%%

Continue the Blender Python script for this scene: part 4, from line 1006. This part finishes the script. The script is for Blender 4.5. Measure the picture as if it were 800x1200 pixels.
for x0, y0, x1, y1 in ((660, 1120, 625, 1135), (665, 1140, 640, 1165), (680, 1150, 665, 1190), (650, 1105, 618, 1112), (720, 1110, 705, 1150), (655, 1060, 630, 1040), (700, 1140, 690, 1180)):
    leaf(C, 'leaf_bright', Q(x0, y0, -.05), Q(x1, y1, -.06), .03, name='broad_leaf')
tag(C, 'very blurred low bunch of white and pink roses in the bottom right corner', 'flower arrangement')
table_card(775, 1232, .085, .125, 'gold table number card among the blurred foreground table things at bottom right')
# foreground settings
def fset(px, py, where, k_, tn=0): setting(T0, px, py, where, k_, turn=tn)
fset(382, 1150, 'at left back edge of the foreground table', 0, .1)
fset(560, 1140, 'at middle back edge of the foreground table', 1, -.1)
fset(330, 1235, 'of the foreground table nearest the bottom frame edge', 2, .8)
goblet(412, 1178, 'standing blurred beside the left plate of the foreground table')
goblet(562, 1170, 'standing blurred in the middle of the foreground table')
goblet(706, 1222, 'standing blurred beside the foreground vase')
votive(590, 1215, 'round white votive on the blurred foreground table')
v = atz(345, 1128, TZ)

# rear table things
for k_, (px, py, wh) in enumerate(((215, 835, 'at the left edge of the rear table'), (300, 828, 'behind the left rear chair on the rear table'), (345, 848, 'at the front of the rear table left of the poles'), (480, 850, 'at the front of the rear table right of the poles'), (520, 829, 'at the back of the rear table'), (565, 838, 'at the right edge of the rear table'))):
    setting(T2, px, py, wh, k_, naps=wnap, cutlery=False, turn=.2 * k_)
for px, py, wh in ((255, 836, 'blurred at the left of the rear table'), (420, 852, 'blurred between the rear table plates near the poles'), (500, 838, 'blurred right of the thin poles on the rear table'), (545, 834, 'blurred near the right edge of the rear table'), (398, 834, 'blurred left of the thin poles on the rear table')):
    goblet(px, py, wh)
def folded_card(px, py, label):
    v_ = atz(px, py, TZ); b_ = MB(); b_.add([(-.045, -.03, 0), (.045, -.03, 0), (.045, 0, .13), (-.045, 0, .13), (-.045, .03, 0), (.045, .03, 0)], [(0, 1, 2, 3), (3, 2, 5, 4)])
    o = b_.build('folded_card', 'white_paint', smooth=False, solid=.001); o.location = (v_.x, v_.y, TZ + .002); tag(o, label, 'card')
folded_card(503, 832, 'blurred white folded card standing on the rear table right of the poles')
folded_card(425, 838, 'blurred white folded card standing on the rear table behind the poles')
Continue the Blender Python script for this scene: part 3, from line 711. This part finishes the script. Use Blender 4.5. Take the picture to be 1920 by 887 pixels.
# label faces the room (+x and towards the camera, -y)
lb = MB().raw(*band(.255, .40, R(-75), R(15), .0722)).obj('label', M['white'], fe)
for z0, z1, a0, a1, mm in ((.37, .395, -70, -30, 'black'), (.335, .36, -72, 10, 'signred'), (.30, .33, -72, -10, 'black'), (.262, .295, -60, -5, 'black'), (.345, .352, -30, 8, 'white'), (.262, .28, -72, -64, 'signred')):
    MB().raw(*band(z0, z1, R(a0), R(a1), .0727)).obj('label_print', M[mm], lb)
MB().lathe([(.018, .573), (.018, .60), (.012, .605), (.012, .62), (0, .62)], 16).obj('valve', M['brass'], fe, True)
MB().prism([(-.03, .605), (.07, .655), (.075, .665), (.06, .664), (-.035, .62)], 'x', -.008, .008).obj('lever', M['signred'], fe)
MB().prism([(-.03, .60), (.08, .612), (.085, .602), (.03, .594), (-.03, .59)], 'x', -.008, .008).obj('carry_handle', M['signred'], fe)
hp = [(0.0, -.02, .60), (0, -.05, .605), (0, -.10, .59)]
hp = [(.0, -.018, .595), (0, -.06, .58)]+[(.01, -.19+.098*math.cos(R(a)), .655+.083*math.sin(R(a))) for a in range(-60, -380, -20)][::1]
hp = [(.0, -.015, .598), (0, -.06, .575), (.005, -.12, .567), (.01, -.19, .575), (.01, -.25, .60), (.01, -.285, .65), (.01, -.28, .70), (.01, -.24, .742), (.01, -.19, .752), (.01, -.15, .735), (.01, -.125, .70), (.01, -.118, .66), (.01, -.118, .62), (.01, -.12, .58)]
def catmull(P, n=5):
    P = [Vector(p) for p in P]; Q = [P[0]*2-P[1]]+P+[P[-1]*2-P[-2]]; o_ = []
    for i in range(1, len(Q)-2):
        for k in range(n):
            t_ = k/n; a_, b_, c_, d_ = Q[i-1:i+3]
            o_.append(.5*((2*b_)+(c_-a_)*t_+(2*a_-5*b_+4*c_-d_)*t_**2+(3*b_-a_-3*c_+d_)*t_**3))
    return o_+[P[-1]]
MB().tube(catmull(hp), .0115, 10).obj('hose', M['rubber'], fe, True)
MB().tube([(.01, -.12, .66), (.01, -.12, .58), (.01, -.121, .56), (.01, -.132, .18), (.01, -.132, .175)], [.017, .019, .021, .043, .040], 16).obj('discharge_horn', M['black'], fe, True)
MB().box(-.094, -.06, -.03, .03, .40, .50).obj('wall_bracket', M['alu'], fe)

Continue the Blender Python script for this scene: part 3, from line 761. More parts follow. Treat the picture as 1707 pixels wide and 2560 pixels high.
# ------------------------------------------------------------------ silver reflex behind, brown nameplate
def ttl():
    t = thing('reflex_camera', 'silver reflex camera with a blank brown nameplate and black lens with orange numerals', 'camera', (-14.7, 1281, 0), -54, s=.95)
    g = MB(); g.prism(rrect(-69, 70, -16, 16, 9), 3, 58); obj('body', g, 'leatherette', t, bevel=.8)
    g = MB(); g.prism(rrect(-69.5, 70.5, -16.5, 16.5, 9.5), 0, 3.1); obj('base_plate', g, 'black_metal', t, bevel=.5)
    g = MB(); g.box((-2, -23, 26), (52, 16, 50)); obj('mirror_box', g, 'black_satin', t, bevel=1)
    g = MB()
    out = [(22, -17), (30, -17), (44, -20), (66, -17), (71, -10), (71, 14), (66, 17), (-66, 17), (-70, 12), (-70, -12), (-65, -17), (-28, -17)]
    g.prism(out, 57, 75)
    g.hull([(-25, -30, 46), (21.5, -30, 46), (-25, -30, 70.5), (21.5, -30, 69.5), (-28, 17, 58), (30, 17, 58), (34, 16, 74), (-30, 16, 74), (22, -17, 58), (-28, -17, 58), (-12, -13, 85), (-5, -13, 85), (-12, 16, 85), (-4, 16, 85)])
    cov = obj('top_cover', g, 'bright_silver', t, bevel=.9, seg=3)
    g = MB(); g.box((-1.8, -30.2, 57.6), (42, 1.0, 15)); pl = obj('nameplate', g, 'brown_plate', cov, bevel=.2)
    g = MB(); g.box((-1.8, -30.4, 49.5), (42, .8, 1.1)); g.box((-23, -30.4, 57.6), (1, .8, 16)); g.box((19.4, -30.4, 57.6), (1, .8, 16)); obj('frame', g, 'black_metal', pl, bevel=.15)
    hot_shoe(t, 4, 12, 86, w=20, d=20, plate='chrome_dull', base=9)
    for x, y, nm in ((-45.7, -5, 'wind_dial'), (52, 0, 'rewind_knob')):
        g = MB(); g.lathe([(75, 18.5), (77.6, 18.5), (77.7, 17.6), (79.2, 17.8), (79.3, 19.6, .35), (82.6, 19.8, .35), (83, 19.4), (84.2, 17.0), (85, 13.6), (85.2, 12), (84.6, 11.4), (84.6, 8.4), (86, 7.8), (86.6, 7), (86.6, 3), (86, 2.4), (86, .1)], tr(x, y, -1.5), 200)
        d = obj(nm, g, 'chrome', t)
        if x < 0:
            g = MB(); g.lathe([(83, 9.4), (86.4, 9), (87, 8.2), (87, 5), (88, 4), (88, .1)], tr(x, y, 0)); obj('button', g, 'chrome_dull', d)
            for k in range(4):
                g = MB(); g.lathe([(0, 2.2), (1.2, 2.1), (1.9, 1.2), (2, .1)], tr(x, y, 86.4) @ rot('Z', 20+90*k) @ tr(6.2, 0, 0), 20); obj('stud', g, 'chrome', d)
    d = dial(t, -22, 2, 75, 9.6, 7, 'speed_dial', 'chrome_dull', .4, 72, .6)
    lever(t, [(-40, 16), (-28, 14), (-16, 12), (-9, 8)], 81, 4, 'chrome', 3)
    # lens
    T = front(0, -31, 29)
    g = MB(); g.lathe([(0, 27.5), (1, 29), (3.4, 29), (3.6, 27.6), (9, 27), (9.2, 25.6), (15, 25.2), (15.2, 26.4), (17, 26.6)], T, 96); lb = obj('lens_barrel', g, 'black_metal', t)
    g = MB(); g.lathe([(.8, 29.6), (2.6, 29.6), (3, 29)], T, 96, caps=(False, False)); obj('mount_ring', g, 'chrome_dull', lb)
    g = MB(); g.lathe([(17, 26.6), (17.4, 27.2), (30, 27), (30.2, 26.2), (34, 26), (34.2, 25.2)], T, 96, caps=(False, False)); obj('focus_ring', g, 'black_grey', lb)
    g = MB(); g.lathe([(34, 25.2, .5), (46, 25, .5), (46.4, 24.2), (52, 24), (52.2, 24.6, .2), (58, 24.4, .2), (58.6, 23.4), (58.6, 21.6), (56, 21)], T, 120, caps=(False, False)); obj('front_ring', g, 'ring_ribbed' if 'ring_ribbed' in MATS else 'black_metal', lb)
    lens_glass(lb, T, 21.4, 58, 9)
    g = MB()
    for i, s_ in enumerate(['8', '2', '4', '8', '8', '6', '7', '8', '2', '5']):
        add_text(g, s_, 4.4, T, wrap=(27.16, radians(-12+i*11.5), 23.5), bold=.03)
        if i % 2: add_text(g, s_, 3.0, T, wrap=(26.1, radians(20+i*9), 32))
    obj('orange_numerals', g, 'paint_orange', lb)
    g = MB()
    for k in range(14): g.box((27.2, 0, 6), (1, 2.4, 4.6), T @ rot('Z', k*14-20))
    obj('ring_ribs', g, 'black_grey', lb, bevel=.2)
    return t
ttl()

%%

[The task]:
Copy out every line with the word "Blender".

[Response to this task]:
Continue the Blender Python script for this scene: part 4, from line 1006. This part finishes the script. The script is for Blender 4.5. Measure the picture as if it were 800x1200 pixels.
Continue the Blender Python script for this scene: part 3, from line 711. This part finishes the script. Use Blender 4.5. Take the picture to be 1920 by 887 pixels.
Continue the Blender Python script for this scene: part 3, from line 761. More parts follow. Treat the picture as 1707 pixels wide and 2560 pixels high.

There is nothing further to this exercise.